# [What is required]
Find each line with the string "this" and copy it.

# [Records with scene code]

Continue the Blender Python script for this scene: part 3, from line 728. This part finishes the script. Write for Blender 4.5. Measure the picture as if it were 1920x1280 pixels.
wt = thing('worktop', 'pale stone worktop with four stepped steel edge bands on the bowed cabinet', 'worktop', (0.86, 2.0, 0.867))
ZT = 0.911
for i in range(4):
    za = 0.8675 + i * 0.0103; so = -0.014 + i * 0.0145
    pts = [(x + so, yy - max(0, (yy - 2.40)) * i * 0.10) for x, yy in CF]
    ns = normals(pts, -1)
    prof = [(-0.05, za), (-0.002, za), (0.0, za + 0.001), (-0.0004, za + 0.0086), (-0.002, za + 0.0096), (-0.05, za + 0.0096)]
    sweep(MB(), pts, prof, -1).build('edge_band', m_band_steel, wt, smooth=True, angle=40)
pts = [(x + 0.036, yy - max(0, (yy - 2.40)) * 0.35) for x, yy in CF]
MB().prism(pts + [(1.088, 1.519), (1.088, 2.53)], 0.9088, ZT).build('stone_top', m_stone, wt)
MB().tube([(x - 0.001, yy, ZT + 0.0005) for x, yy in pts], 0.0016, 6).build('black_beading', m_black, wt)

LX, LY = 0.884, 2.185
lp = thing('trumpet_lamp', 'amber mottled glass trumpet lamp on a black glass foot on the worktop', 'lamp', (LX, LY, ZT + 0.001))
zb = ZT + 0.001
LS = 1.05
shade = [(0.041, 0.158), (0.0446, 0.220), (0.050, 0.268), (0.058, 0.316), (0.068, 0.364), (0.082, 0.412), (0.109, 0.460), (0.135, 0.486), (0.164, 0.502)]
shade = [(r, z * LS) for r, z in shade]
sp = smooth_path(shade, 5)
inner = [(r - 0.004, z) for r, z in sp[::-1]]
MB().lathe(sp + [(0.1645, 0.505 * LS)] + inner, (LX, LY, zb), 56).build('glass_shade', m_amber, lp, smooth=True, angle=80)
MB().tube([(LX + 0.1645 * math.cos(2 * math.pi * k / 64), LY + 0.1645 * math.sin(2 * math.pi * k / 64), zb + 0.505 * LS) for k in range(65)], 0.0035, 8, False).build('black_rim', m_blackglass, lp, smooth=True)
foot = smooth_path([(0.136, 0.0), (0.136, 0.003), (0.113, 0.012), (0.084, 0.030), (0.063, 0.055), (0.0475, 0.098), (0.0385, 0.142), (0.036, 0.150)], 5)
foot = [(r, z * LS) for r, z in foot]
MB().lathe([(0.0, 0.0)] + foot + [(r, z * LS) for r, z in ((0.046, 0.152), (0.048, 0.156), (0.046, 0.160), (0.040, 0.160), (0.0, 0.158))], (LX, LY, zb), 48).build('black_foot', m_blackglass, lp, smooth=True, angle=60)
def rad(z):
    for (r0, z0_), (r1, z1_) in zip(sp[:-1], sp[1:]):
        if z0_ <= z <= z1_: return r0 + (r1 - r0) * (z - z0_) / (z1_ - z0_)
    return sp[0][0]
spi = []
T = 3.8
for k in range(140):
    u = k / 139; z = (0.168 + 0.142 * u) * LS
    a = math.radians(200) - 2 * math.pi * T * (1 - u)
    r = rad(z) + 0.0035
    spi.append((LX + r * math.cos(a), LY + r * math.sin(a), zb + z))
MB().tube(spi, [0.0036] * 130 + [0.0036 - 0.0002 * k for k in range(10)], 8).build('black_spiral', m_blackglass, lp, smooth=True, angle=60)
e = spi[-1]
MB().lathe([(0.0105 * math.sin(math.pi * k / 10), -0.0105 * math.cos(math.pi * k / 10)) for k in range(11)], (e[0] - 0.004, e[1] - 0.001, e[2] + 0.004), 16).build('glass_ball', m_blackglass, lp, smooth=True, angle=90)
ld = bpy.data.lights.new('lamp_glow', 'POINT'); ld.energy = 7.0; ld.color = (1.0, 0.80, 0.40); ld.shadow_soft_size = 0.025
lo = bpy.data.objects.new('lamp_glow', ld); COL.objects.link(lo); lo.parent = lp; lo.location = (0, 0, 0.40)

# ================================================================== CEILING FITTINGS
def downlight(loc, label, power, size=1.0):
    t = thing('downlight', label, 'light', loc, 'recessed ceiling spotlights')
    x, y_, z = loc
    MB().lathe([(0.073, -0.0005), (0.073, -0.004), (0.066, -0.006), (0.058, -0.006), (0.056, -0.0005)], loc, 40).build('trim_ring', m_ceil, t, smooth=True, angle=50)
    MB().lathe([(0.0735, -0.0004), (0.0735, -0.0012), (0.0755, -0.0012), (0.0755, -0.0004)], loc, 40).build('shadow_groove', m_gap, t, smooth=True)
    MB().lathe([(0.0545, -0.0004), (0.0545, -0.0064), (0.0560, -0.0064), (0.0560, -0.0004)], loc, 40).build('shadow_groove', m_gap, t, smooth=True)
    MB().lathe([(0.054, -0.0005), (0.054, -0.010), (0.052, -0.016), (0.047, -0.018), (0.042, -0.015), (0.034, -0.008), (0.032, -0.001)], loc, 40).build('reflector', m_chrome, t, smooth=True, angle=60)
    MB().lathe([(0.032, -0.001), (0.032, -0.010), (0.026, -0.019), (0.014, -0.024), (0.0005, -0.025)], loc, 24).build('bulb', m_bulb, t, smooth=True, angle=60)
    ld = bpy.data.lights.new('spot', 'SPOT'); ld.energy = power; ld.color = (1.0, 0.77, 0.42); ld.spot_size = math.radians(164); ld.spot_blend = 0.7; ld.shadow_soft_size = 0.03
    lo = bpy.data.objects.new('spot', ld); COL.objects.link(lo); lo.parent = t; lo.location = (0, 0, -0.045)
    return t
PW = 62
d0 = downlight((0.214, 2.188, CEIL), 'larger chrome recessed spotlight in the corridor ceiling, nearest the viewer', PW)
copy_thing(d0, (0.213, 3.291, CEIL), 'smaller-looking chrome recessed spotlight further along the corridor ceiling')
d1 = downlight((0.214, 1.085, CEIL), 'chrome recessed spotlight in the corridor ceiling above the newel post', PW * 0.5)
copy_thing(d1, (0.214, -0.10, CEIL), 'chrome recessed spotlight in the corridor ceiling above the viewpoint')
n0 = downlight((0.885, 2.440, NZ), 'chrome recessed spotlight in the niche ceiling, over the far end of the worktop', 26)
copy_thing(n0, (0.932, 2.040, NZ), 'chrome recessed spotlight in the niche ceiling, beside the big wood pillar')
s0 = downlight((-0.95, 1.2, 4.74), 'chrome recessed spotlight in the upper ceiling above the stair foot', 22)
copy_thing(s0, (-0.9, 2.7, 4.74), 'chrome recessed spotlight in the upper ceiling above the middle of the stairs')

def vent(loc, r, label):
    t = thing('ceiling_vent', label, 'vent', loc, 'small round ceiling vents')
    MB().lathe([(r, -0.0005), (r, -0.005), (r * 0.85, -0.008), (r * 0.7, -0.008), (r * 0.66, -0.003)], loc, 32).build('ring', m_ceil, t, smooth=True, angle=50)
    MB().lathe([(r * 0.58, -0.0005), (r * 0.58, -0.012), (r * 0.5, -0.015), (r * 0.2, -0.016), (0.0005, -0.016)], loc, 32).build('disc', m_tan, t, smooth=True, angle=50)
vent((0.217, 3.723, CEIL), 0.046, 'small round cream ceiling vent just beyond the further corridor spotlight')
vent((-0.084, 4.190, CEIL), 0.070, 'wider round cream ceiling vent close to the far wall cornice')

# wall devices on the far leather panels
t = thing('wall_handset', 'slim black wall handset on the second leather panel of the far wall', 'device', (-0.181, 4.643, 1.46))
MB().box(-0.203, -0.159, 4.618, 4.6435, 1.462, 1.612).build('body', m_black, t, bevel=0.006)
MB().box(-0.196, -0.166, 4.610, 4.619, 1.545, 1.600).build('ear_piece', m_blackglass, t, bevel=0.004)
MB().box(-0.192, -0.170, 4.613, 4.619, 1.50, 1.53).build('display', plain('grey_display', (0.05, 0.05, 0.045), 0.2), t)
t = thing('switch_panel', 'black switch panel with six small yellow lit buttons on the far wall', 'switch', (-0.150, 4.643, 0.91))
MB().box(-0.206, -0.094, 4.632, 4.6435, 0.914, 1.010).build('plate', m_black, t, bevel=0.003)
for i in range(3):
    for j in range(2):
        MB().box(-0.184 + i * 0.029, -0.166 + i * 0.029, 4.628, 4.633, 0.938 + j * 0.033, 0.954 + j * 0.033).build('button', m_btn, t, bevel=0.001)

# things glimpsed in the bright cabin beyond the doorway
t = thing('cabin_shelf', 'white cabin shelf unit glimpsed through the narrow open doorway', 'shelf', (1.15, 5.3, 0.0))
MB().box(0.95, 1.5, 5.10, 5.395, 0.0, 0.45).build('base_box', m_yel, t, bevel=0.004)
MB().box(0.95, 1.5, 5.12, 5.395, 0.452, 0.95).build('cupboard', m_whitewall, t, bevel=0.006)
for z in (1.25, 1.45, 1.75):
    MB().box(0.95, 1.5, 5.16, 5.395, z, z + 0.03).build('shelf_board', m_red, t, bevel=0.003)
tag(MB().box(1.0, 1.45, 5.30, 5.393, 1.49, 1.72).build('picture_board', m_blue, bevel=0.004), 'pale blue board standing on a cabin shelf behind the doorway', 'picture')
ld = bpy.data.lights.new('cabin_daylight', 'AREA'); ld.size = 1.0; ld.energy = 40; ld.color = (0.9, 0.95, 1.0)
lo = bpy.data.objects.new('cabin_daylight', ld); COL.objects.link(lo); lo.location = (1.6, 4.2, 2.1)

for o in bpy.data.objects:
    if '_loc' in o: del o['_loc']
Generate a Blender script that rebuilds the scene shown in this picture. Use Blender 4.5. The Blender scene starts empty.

# [Task answer]
Continue the Blender Python script for this scene: part 3, from line 728. This part finishes the script. Write for Blender 4.5. Measure the picture as if it were 1920x1280 pixels.
Generate a Blender script that rebuilds the scene shown in this picture. Use Blender 4.5. The Blender scene starts empty.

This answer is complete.